> _WHAT THE TASK REQUIRES_: Determine which lines of the records include the word "script", and copy them.

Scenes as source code
<<<<

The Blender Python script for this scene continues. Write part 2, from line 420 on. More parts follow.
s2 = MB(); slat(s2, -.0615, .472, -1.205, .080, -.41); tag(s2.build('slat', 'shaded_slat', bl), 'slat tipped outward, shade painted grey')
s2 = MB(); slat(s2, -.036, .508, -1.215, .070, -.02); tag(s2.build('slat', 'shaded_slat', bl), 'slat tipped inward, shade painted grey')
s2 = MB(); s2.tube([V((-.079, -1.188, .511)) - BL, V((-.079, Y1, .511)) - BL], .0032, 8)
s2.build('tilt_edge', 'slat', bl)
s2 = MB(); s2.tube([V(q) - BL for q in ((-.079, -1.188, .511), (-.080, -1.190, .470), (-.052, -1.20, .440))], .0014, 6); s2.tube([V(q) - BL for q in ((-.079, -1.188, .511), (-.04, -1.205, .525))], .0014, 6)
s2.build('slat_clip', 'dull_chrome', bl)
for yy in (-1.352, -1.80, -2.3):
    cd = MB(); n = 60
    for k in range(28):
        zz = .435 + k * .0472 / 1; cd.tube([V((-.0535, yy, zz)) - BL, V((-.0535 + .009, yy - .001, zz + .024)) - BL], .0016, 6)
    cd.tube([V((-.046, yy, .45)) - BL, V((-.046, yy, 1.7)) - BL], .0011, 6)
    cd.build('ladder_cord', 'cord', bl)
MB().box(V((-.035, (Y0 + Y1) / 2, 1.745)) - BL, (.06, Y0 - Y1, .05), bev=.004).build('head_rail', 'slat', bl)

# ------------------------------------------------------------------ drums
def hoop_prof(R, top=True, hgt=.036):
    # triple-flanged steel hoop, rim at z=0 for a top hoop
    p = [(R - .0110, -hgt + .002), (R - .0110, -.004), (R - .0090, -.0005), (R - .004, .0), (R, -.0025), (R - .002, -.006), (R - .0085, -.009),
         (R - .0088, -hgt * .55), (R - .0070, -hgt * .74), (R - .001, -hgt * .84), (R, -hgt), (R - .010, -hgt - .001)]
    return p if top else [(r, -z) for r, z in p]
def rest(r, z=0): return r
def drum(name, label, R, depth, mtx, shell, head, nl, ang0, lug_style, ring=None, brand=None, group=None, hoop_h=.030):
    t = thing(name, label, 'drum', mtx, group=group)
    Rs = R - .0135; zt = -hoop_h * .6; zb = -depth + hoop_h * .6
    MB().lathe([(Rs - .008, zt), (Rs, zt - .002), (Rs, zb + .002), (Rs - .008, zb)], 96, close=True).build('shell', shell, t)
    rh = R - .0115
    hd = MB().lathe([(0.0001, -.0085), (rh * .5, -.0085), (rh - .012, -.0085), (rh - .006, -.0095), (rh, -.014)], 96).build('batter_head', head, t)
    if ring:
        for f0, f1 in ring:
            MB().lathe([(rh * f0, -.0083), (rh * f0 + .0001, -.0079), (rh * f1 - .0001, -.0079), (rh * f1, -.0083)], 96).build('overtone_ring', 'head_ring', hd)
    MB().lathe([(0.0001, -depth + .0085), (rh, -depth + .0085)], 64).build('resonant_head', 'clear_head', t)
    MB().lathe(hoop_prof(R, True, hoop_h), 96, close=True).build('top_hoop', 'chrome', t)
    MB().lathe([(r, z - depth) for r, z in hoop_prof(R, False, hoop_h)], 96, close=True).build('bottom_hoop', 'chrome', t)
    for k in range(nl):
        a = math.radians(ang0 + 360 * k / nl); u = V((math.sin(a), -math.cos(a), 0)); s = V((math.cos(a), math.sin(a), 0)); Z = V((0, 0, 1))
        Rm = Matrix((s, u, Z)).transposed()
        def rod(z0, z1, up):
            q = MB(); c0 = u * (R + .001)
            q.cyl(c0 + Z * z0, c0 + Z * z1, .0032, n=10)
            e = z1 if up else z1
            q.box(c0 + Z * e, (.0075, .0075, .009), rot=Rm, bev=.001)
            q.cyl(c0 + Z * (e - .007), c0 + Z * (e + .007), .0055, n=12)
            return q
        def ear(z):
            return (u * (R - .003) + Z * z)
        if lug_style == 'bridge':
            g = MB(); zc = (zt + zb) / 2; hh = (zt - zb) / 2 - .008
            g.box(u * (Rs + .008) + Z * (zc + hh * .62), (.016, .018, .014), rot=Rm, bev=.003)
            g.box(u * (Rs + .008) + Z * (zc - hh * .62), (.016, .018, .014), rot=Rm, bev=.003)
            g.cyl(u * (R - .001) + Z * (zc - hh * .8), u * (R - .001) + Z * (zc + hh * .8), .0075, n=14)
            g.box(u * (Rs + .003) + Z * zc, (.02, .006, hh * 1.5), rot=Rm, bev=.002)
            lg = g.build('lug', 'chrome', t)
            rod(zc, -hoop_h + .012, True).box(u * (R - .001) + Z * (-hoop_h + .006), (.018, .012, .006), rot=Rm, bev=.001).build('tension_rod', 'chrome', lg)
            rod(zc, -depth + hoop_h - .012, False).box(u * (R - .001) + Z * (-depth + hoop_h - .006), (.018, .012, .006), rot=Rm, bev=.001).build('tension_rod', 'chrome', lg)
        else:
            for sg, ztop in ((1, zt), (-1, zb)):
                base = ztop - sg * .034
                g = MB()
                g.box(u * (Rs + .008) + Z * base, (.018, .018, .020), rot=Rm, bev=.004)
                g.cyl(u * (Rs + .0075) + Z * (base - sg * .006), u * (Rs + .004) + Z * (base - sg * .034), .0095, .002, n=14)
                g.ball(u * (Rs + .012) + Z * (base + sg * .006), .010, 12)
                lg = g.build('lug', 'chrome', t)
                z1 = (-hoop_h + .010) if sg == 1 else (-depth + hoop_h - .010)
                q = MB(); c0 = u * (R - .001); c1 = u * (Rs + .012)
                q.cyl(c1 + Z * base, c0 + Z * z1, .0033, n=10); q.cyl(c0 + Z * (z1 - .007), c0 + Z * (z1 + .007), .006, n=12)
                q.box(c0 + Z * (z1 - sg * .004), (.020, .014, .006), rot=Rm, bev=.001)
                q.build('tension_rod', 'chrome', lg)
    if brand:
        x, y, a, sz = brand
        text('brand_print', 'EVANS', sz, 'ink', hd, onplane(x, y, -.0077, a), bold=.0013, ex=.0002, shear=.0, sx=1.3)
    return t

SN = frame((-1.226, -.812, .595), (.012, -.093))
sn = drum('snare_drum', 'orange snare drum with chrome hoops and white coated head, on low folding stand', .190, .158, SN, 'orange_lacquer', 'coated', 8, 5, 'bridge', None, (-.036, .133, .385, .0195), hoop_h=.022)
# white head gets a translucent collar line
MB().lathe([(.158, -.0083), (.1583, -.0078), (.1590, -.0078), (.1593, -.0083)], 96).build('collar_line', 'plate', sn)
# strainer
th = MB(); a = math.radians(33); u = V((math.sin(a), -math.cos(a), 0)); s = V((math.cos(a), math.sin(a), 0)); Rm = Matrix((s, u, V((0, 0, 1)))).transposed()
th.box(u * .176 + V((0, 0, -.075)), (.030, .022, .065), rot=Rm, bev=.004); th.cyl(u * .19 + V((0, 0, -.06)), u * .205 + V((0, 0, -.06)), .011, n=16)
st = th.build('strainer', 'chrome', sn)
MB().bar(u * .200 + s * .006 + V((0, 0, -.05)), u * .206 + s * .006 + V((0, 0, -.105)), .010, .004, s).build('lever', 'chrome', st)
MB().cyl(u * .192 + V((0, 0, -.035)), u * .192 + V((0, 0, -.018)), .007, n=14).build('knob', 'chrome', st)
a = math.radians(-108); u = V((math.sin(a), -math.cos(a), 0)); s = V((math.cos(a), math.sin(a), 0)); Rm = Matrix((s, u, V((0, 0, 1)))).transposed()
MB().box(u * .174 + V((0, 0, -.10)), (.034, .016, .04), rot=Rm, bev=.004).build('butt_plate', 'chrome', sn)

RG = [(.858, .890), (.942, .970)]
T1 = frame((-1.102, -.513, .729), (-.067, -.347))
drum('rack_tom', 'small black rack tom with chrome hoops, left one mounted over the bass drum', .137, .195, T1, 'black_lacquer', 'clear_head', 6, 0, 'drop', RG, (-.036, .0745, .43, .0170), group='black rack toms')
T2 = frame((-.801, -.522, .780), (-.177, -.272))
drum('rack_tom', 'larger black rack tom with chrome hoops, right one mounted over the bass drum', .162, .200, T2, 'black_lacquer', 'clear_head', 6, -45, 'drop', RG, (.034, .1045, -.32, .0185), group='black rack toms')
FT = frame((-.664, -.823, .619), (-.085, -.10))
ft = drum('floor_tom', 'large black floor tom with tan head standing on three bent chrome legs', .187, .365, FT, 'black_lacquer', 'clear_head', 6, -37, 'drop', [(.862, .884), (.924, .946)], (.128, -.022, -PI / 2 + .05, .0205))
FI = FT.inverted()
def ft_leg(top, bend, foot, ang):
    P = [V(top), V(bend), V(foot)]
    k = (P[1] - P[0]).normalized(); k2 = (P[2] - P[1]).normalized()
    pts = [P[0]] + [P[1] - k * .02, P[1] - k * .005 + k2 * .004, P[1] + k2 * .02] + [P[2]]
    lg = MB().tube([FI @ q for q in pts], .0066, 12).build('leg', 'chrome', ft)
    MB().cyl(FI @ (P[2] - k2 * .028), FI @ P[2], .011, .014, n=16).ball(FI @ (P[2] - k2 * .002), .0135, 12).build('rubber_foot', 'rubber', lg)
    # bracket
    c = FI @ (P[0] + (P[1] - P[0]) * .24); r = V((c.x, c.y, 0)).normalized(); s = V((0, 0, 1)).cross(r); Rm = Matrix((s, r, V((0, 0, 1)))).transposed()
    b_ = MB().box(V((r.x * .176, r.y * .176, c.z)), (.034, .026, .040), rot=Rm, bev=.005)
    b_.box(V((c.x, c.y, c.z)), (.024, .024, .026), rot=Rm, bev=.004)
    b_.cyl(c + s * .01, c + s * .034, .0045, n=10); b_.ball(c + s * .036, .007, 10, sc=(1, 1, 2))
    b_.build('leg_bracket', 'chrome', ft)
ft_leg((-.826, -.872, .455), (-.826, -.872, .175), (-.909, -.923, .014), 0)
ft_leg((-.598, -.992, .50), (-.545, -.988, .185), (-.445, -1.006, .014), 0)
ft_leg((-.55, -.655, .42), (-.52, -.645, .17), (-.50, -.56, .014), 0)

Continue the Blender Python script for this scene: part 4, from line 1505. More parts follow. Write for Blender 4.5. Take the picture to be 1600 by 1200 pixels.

>>>>

> _EXERCISE OUTPUT_:
The Blender Python script for this scene continues. Write part 2, from line 420 on. More parts follow.
Continue the Blender Python script for this scene: part 4, from line 1505. More parts follow. Write for Blender 4.5. Take the picture to be 1600 by 1200 pixels.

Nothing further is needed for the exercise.